Auch Vilém Flusser hat dem Haus eine unsichere Zukunft vorausgesagt - ausführlicher und aggressiver als MacLuhan. Flusser polemisiert gegen das Dach als solches, weil es „Subjekte“, d. h. Untertanen, erzeuge, die unter Gesetzen leben. Mauern erzeugen Häftlinge und Geheimnisse - daher wollen wir keine - sagt er. Fenster und Türen seien inkonsequente Gesellen, weil sie zwischen Öffnung und Schließung hin- und herpendeln.[6] Das ist allerdings eine richtige Aussage: Fenster und Türen verkörpern insofern das Wesen der Architektur, weil diese eben die Kombination, die Parataxe bzw. die Alternativik aus Schließung und Öffnung ist. Deshalb nenne ich dieses Wesen auch Pararchitektur.[7] Flusser weist dann darauf hin, daß unsere Häuser nicht nur von Türen und Fenstern durchlöchert sind sondern von anderen Röhren, Kanälen und Kabeln der „Information“ und „Kommunikation“.[8] Er zieht daraus den Schluß, daß wir eine neue Architektur bräuchten: „eine „dach- und mauerlose Architektur, die weltweit offenstünde (also nur aus reversiblen Fenstern und Türen bestünde)“; dann bliebe denn Leuten nichts  anderes mehr übrig, „als einander die Hände zu reichen“ ... Und es gäbe keine Natur mehr ...“[9]. Die Perspektive, der Flusser hier folgt, ist ein Radikalismus, der Architektur insgesamt fast völlig - eigentlich völlig - abschaffen will, sofern sie ins Dasein der Menschen noch irgendetwas Nichtmenschliches mischen will.

 

In dieser Perspektive zielt er auf Anarchitektur - die heute beinahe die offizielle Linie des Architekturdenkens darstellt (was die reale Architektur nicht daran hindert, tatsächlich aufs konträre monarchitektonische Paradigma der Bunker und Kapseln zu setzen).[10]

 

Anarchitektur und Monarchitektur – Mauerlosigkeit und kapselartige Totalschließung: das sind die beiden aktuellen – natürlich widersprüchlichen – Bestreitungen des Wesens der Architektur. Die Erfindung von Neuem verträgt sich sehr gut mit Wissen vom Wesen.

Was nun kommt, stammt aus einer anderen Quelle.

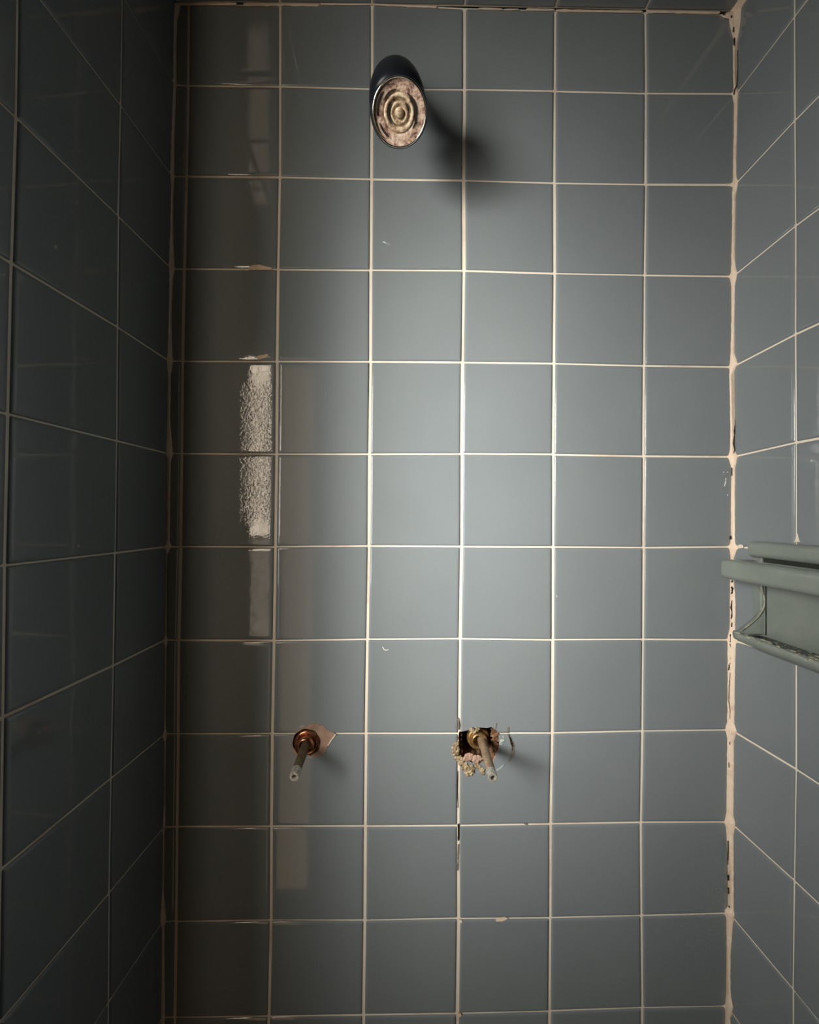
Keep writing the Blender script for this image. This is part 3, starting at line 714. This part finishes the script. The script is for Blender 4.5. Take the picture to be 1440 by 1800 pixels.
# ---------------------------------------------------------------- valves
m_, nt, b = mat('lit_stem_brass', (0.3,0.2,0.12), 0.4, 0.35)  # the right stem's stronger lighting is put into this lighter colour
nt.links.new(ramp(nt, tnoise(nt, 200, 5, 0.65), [(0.3, (0.17,0.115,0.07)), (0.7, (0.36,0.26,0.17))]), b.inputs['Base Color'])
M['stem2'] = m_
def valve(name, label, base_px, tip_px, q, body_px, kind):
    B = W(on_back(*base_px, 0.0)); Tp = W(on_back(*tip_px, q)); t = thing(name, label, 'valve stem', B)
    a = (Tp-B).normalized(); L = (Tp-B).length
    Bc = W(on_back(*body_px, 0.0)); yb = Vector((0,-1,0))
    m1 = 'copper' if kind == 0 else 'brass'
    bm = bmesh.new()
    if kind == 0:
        lathe(bm, Bc, yb, [(-0.028,0.0150),(-0.002,0.0150),(0.0012,0.0150),(0.0030,0.0142),(0.0038,0.0126),(0.0036,0.0112),(0.0030,0.0106),(0.0030,0.0),], 56)
    else:
        lathe(bm, Bc, yb, [(-0.028,0.0135),(-0.010,0.0135),(-0.0060,0.0130),(-0.0045,0.0118),(-0.0050,0.0106),(-0.0062,0.0100),(-0.0062,0.0)], 56)
    obj('bonnet', bm, m1, t)
    bm = bmesh.new(); o0 = 0.0 if kind == 0 else -0.008
    lathe(bm, Bc, a, [(o0,0.0098),(o0+0.0070,0.0098),(o0+0.0088,0.0090),(o0+0.0094,0.0080),(o0+0.0090,0.0072),(o0+0.004,0.0068)], 48)
    o = obj('packing_nut', bm, m1, t)
    bm = bmesh.new()
    lathe(bm, B, a, [(-0.012,0.0054),(0.010,0.0054),(0.012,0.0050),(L-0.014,0.0048),(L-0.0125,0.0045)], 36)
    obj('stem', bm, 'stem' if kind == 0 else 'stem2', t)
    # serrated end with the empty screw hole
    bm = bmesh.new(); n = 40; uu, vv = basis(a)
    prof = [(L-0.0128,0.0045),(L-0.0118,0.0050),(L-0.0008,0.0050),(L,0.0046),(L,0.0026),(L-0.0006,0.0022),(L-0.009,0.0021)]
    rings = []
    for k, (d, r) in enumerate(prof):
        rr = []
        for i in range(n):
            s = 1 - (0.09 if (i % 2 and k in (1,2)) else 0)
            rr.append(bm.verts.new(B+a*d+(uu*math.cos(2*math.pi*i/n)+vv*math.sin(2*math.pi*i/n))*r*s))
        rings.append(rr)
    for ra, rb in zip(rings, rings[1:]):
        for i in range(n): j = (i+1) % n; bm.faces.new([ra[i], ra[j], rb[j], rb[i]])
    o = obj('serrated_tip', bm, 'tip', t, smooth=False); o['label'] = 'worn pale serrated tip with a screw hole'
    bm = bmesh.new(); lathe(bm, B, a, [(L-0.0085,0.00215),(L-0.0083,0.0)], 24)
    obj('screw_hole', bm, 'black', t)
    return t
valve('valve_stem', 'left bare valve stem in a coppery ring beside a pinkish plaster patch', (540,1303), (517,1366), 0.060, (540,1304), 0)
valve('valve_stem', 'right bare valve stem sticking out of a ragged broken hole in the tiles', (848,1303), (867,1368), 0.070, (843,1303), 1)

# ---------------------------------------------------------------- soap dish with a grab bar on the right wall
D0, D1 = 0.036, 0.190            # far and near end, distance from the back wall
HT, HB = EZ-0.026, EZ-0.150      # top and bottom
def rx(q, u, z): p = right_pl(u, z, q); return p
sd = thing('soap_dish', 'grey-green ceramic soap dish with a grab bar fixed to the right wall', 'soap dish', rx(0, D0, HB))
def sbox(bm, q0, q1, u0, u1, z0, z1, bev=0.003, seg=5):
    """box with fully rounded edges and corners, in the right wall's own directions"""
    h = [(q1-q0)/2, (u1-u0)/2, (z1-z0)/2]; c_ = [(q1+q0)/2, (u1+u0)/2, (z1+z0)/2]; r = min(bev, *[x*.98 for x in h])
    def samples(H):
        a = [-H+r*(1-math.cos(math.pi/2*k/seg)) for k in range(seg+1)] + [-H+r+min(r*.3, (H-r)*.5)]
        return a+[-x for x in reversed(a)]
    S = [samples(x) for x in h]; cache = {}
    def vert(p):
        k = tuple(round(x, 7) for x in p)
        if k not in cache:
            cl = [max(-H+r, min(H-r, x)) for x, H in zip(p, h)]; d = Vector([a-b_ for a, b_ in zip(p, cl)])
            if d.length > 1e-9: d = d.normalized()*r
            cache[k] = bm.verts.new(rx(cl[0]+d.x+c_[0], cl[1]+d.y+c_[1], cl[2]+d.z+c_[2]))
        return cache[k]
    for ax_ in range(3):
        a, b_ = [k for k in range(3) if k != ax_]
        for sg in (-1, 1):
            for i in range(len(S[a])-1):
                for j in range(len(S[b_])-1):
                    q = []
                    for (ii, jj) in ((i,j),(i+1,j),(i+1,j+1),(i,j+1)):
                        p = [0,0,0]; p[ax_] = sg*h[ax_]; p[a] = S[a][ii]; p[b_] = S[b_][jj]; v_ = vert(p)
                        if v_ not in q: q.append(v_)
                    if len(q) > 2:
                        try: bm.faces.new(q)
                        except ValueError: pass
bm = bmesh.new()  # pale glints painted as small flecks across the tray
sbox(bm, 0.0005, 0.0125, D0, D1, HT-0.0175, HT, 0.0055, 5)          # raised top flange
sbox(bm, 0.0005, 0.0055, D0+0.002, D0+0.014, EZ-0.128, HT-0.006, 0.002)
sbox(bm, 0.0005, 0.0055, D1-0.014, D1-0.002, EZ-0.128, HT-0.006, 0.002)
sbox(bm, 0.0005, 0.0032, D0+0.008, D1-0.008, EZ-0.130, HT-0.006, 0.001)
obj('back_plate', bm, 'dish', sd)
# side wings: curved from the plate out to the tray's tip
def wing(u0, u1):
    bm = bmesh.new(); L = []
    tab = [(0.0050,-0.072),(0.0050,-0.079),(0.0022,-0.084),(0.0012,-0.089),(0.0015,-0.095),(0.0036,-0.100),(0.0080,-0.107),(0.0144,-0.113),(0.0215,-0.1185),(0.0290,-0.124),(0.0310,-0.128)]
    for (q0_, z0_), (q1_, z1_) in zip(tab, tab[1:]):
        for k in range(3): L.append((q0_+(q1_-q0_)*k/3+0.0015, EZ+z0_+(z1_-z0_)*k/3))
    sec = []
    for (q, z) in L:
        sec.append([bm.verts.new(rx(0.001, u0, z)), bm.verts.new(rx(q-.001, u0, z)), bm.verts.new(rx(q, (u0+u1)/2, z)), bm.verts.new(rx(q-.001, u1, z)), bm.verts.new(rx(0.001, u1, z))])
    for a, b_ in zip(sec, sec[1:]):
        for i in range(4): bm.faces.new([a[i], a[i+1], b_[i+1], b_[i]])
    bm.faces.new(sec[0]); bm.faces.new(list(reversed(sec[-1])))
    return bm
wg = obj('side_wing', wing(0.046, 0.051), 'dish', sd)
def edge_line(u_, par):
    bm = bmesh.new(); prev = None
    tab = [(0.0045,-0.070),(0.0050,-0.079),(0.0022,-0.085),(0.0010,-0.090),(0.0012,-0.095),(0.0036,-0.100),(0.0080,-0.107),(0.0144,-0.113),(0.0215,-0.1185),(0.0290,-0.124)]
    pts = []
    for a_, b_ in zip(tab, tab[1:]):
        for k in range(4): pts.append((a_[0]+(b_[0]-a_[0])*k/4, a_[1]+(b_[1]-a_[1])*k/4))
    for k in range(2, len(pts)-2):   # soften the corners
        pts[k] = (sum(p[0] for p in pts[k-2:k+3])/5, sum(p[1] for p in pts[k-2:k+3])/5)
    for (q, z) in pts:
        row = [bm.verts.new(rx(q+0.0016+0.0011*math.cos(a*math.pi/3), u_+0.0011*math.sin(a*math.pi/3), EZ+z)) for a in range(6)]
        if prev:
            for a in range(6): bm.faces.new([prev[a], prev[(a+1) % 6], row[(a+1) % 6], row[a]])
        prev = row
    o = obj('wing_edge', bm, 'scum_and_glint', par); o['label'] = 'pale edge of the side wing'
edge_line(0.0515, wg); obj('side_wing', wing(D1-0.018, D1-0.012), 'dish', sd)
# tray
bm = bmesh.new(); n = 24; rows = []
U0, U1 = 0.044, D1-0.011
for k in range(n+1):
    t = k/n; u_ = U0+(U1-U0)*t; e = min(1, min(t, 1-t)*9); qf = 0.0365*(0.90+0.10*math.sqrt(max(0, 1-(1-e)**2)))
    z = EZ-0.1255
    pr = [(0.0005, z-0.004), (0.010, z-0.0045), (qf-0.008, z-0.0035), (qf-0.004, z+0.0012), (qf-0.0015, z+0.0018), (qf, z-0.0005), (qf-0.001, z-0.006), (qf-0.010, z-0.0105), (0.008, z-0.018), (0.0005, z-0.022)]
    rows.append([bm.verts.new(rx(q, u_, zz)) for q, zz in pr])
for a, b_ in zip(rows, rows[1:]):
    for i in range(len(a)-1): bm.faces.new([a[i], a[i+1], b_[i+1], b_[i]])
bm.faces.new(rows[0]); bm.faces.new(list(reversed(rows[-1])))
tray = obj('tray', bm, 'dish', sd); 
k = 0; uu_ = 0.058
while uu_ < D1-0.02:
    bm = bmesh.new(); sbox(bm, 0.006, 0.026, uu_-0.002, uu_+0.002, EZ-0.134, EZ-0.1290, 0.0015, 2)
    obj('drain_rib', bm, 'dish', tray); uu_ += 0.0165
bm = bmesh.new(); random.seed(3)
for k in range(90):
    u_ = random.uniform(U0+0.010, U1-0.003); q = 0.0335+random.uniform(-.003,.0022)
    blob(bm, rx(q, u_, EZ-0.1238+random.uniform(-.0045,.0006)), random.uniform(.0008,.0026), (1,1.9,.5), .6, 1, k)
o = obj('soap_residue', bm, 'scum_and_glint', tray); o['label'] = 'dried soap residue along the tray edge'
# shade painted as thin dark pieces on the tray floor, in the recess under the flange and in the wing's inner corner
M['darkshade'] = mat('dark_painted_shade', (0.030,0.034,0.028), 0.25)[0]
bm = bmesh.new(); sbox(bm, 0.0030, 0.0290, U0+0.006, U1-0.006, EZ-0.131, EZ-0.1284, 0.0012, 3)
o = obj('tray_shade', bm, 'darkshade', tray); o['label'] = 'dark painted shade on the tray floor'
bm = bmesh.new()  # pale glints painted as small flecks across the tray
for k in range(26):
    blob(bm, rx(random.uniform(.006,.027), U0+0.012+random.random()*(U1-U0-0.024), EZ-0.1281), random.uniform(.0008,.0022), (1,1.6,.35), .5, 2, k+70)
o = obj('glint_fleck', bm, 'scum_and_glint', tray); o['label'] = 'pale painted glints on the tray floor'
bm = bmesh.new(); sbox(bm, 0.0025, 0.0037, D0+0.014, D1-0.014, HT-0.0225, HT-0.0155, 0.0005, 2)
obj('recess_shade', bm, 'darkshade', sd)
bm = bmesh.new(); sbox(bm, 0.0025, 0.0036, 0.0525, 0.0548, EZ-0.127, EZ-0.060, 0.0006, 2)
obj('corner_shade', bm, 'darkshade', sd)
# grab bar: end arms and rail
bm = bmesh.new()  # pale glints painted as small flecks across the tray
zt_, zb_ = EZ-0.0465, EZ-0.0685
sbox(bm, 0.0245, 0.0385, 0.030, D1-0.006, zb_, zt_, 0.0058, 6)
obj('grab_bar', bm, 'dish', sd)
for (a, b_) in ((0.031, 0.045), (D1-0.021, D1-0.007)):
    bm = bmesh.new(); sbox(bm, 0.001, 0.030, a, b_, zb_+0.002, zt_-0.0006, 0.003, 3)
    obj('bar_arm', bm, 'dish', sd)
# grout smear with a pinhole beside the dish
patch(wall_right, 'grout_smear', [(1296,959),(1301,957),(1306,958.5),(1307.5,961.5),(1305,964),(1299,964),(1296,966)], 'grout', surf=lambda x, y, q: W(on_right(x, y, q)))
patch(wall_right, 'grout_smear', [(1396,953),(1399,946),(1400,938),(1403,938),(1403.5,946),(1407,953)], 'grout', surf=lambda x, y, q: W(on_right(x, y, q)))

[1] Zitiert in Peter Eisenman: Aura und Exzeß. Zur Überwindung der Metaphysik der Architektur (Wien 1995): 235.

[2] Siehe Aristoteles: Metaphysik 980bf.

[3] Siehe Aristoteles: Metaphysik 1032b.

[4] Siehe Marshall MacLuhan:. Understanding Media. The Extensions of Man (Cambridge-

         London 1996) : 123ff.

[5] Siehe Marshall MacLuhan: op. cit.: 130.

[6] Siehe Vilém Flusser: Medienkultur (Frankfurt 1999): 162.

[7] Siehe : Monarchitektur, Anarchitektur, Pararchitektur, in: ders.: Physik des Daseins. Bausteine zu einer Philosophie der Erscheinungen (Wien 1997): 113ff.

[8] Siehe Vilém Flusser: op. cit.: ebd.

[9] Vilém Flusser: op. cit.: 163.

[10] Der anarchitektonische Anti-Mauer-Affekt ist ja auch bei McLuhan so weit gegangen, daß er sogar die Sprachen, weil sie Grenzen sind, für abschaffungswürdig hält.